Der BGH hat die Abweisung des vorrangig verfolgten Hauptantrags bestätigt, mit dem der Kläger der Beklagten verbieten lassen wollte, Zigaretten in Ausga­be­au­tomaten zum Verkauf anzubieten, wenn dadurch die gesund­heits­be­zogenen Warnhinweise auf den Packungen verdeckt werden. § 11 Abs. 1 Satz 1 Nr. 4 TabakerzV bestimmt, dass gesund­heits­be­zogene Warnhinweise auf Zigaret­ten­pa­ckungen zum Zeitpunkt des Inver­kehr­bringens nicht verdeckt werden dürfen. Diese Vorschrift setzt Art. 8 Abs. 3 Satz 1 der Richtlinie 2014/40/EU ins deutsche Recht um und ist daher richt­li­ni­en­konform auszulegen. Aus der Vorab­ent­scheidung des Gerichtshofs der Europäischen Union ergibt sich, dass Zigaretten zwar schon mit ihrem Anbieten über Ausga­be­au­tomaten und nicht erst mit dem Abschluss eines Kaufvertrags in den Verkehr gebracht werden. Allerdings sind gesund­heits­be­zogene Warnhinweise auf Zigaret­ten­pa­ckungen nicht im Sinne dieser Vorschriften verdeckt, wenn die Zigaret­ten­pa­ckungen in Ausga­be­au­tomaten vorrätig gehalten werden und deshalb von außen überhaupt nicht sichtbar sind. Kann der Verbraucher - wie im Streitfall - die im Automaten eingeschlossene Packung von außen überhaupt nicht sehen, wird er keinen Kaufimpuls verspüren, dem durch die gesund­heits­be­zogenen Warnhinweise entgegengewirkt werden soll.

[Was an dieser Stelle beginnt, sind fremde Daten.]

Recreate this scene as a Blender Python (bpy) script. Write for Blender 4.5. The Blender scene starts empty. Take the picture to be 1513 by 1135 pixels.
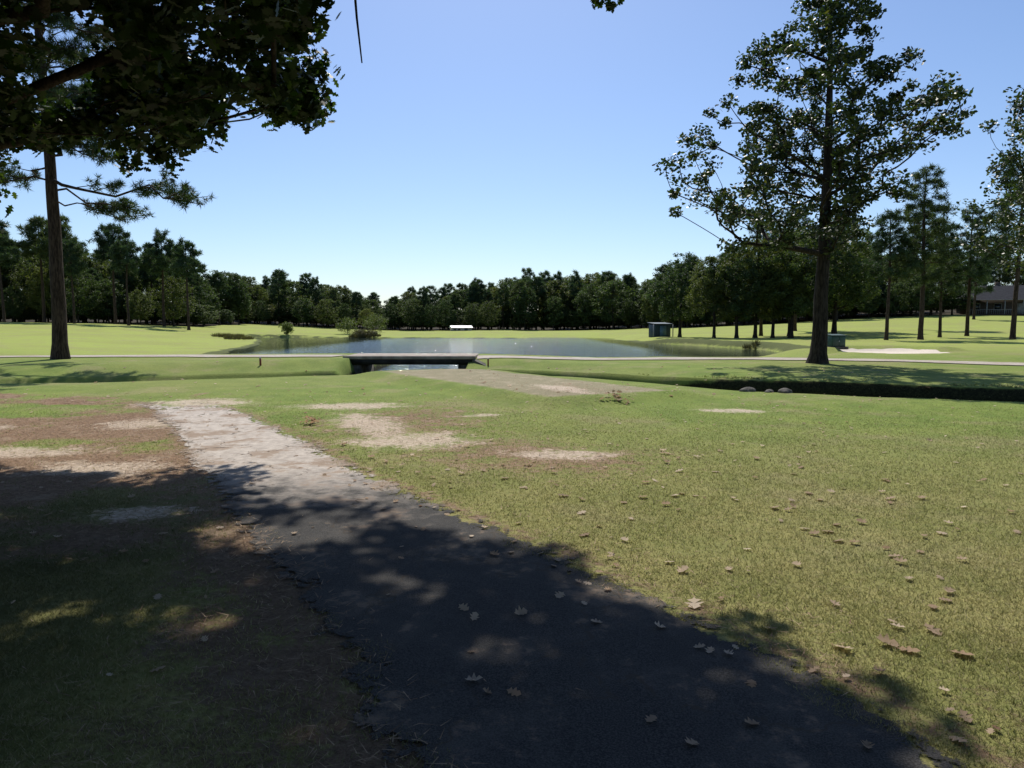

Warnhinweise gehören auch auf Auswahltasten von Zigaret­te­n­au­tomaten

Die Revision des Klägers hat allerdings Erfolg, soweit sie sich gegen die Abweisung des Hilfsantrags wendet, der auf das Verbot der Verwendung von Abbildungen von Zigaret­ten­ver­pa­ckungen ohne gesund­heits­be­zogene Warnhinweise auf den Auswahltasten des Automaten gerichtet ist. Insoweit hat der Bundes­ge­richtshof das Berufungsurteil aufgehoben und den Beklagten zur Unterlassung verurteilt. Gemäß § 11 Abs. 2 TabakerzV müssen Abbildungen von Packungen, die für an Verbraucher gerichtete Werbemaßnahmen in der Europäischen Union bestimmt sind, den Anforderungen der Tabak­er­zeug­nis­ver­ordnung zur Verpackung und zu Warnhinweisen genügen. Diese Vorschrift setzt Art. 8 Abs. 8 der Richtlinie 2014/40/EU ins deutsche Recht um und ist deshalb gleichfalls richt­li­ni­en­konform auszulegen. Nach der Vorab­ent­scheidung des Gerichtshofs der Europäischen liegt eine Abbildung im Sinne dieser Vorschriften nicht nur bei einer naturgetreuen Abbildung einer Zigaret­ten­packung vor, sondern bereits dann, wenn die Abbildung - wie im Streitfall - an eine Zigaret­ten­packung erinnert. Von einer solchen Abbildung geht ein vergleichbarer Kaufimpuls aus. Sie muss daher ebenfalls einen gesund­heits­be­zogenen Warnhinweis aufweisen.